What role did John Cale play in shaping the Velvet Underground’s early sound?
Cale’s background in avant-garde composition — particularly his work with La Monte Young and use of amplified viola drones — fused with Reed’s streetwise lyrics to create the band’s signature tension. His dissonant, sustained tones underpinned songs like 'Venus in Furs' and 'Black Angel’s Death Song,' turning rock instrumentation into something closer to minimalist theater.
Why did Lou Reed reject the 'rock star' persona after the Velvet Underground disbanded?
Reed viewed celebrity as a corrupting veil. Post-VU, he embraced abrasive solo work ('Metal Machine Music'), collaborated with poets and performance artists, and often sabotaged interviews with deadpan absurdity — all to resist commodification.
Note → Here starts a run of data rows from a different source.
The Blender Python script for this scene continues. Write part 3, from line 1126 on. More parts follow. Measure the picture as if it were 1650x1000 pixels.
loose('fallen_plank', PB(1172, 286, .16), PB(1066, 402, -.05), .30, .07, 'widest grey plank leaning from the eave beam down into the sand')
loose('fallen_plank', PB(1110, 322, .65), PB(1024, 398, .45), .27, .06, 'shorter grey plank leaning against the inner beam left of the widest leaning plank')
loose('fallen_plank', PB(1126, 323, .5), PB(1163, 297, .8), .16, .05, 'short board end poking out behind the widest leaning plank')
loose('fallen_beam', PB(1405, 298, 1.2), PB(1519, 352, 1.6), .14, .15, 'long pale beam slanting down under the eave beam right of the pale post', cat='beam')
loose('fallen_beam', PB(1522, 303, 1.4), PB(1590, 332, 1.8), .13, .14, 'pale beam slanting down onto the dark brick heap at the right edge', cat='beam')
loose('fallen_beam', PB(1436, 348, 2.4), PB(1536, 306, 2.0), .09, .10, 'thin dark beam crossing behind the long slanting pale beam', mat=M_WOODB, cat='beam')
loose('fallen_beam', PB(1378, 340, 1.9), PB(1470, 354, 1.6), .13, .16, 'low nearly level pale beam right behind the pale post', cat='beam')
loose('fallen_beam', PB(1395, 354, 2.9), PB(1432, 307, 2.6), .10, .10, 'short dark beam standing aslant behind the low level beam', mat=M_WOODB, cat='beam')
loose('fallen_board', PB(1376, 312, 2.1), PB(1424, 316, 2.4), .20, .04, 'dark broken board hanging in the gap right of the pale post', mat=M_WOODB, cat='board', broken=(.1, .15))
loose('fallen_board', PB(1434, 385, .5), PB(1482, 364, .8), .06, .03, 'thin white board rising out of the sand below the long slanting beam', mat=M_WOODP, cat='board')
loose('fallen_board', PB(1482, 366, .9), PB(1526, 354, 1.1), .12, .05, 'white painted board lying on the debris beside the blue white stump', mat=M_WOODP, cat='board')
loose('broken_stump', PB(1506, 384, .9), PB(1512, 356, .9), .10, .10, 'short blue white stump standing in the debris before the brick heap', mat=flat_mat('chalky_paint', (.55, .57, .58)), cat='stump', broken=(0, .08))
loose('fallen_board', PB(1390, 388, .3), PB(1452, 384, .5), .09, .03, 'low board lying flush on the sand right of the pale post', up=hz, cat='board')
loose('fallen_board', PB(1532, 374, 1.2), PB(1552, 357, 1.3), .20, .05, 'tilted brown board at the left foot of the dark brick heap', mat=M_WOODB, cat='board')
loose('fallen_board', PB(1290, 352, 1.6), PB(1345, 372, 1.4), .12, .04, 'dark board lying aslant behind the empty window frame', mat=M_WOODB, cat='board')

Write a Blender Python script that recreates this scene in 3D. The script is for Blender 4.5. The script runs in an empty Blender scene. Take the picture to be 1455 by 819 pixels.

He preferred being a working writer in a Manhattan walk-up to performing for stadiums.
How did Reed’s journalism training at Syracuse influence his songwriting?
Under Delmore Schwartz, Reed learned to observe without judgment — to transcribe voices, gestures, and urban textures with forensic clarity. That discipline surfaces in lyrics like 'Waiting for My Man,' where dialogue, setting, and subtext do all the emotional labor, leaving no room for authorial hand-holding or moralizing.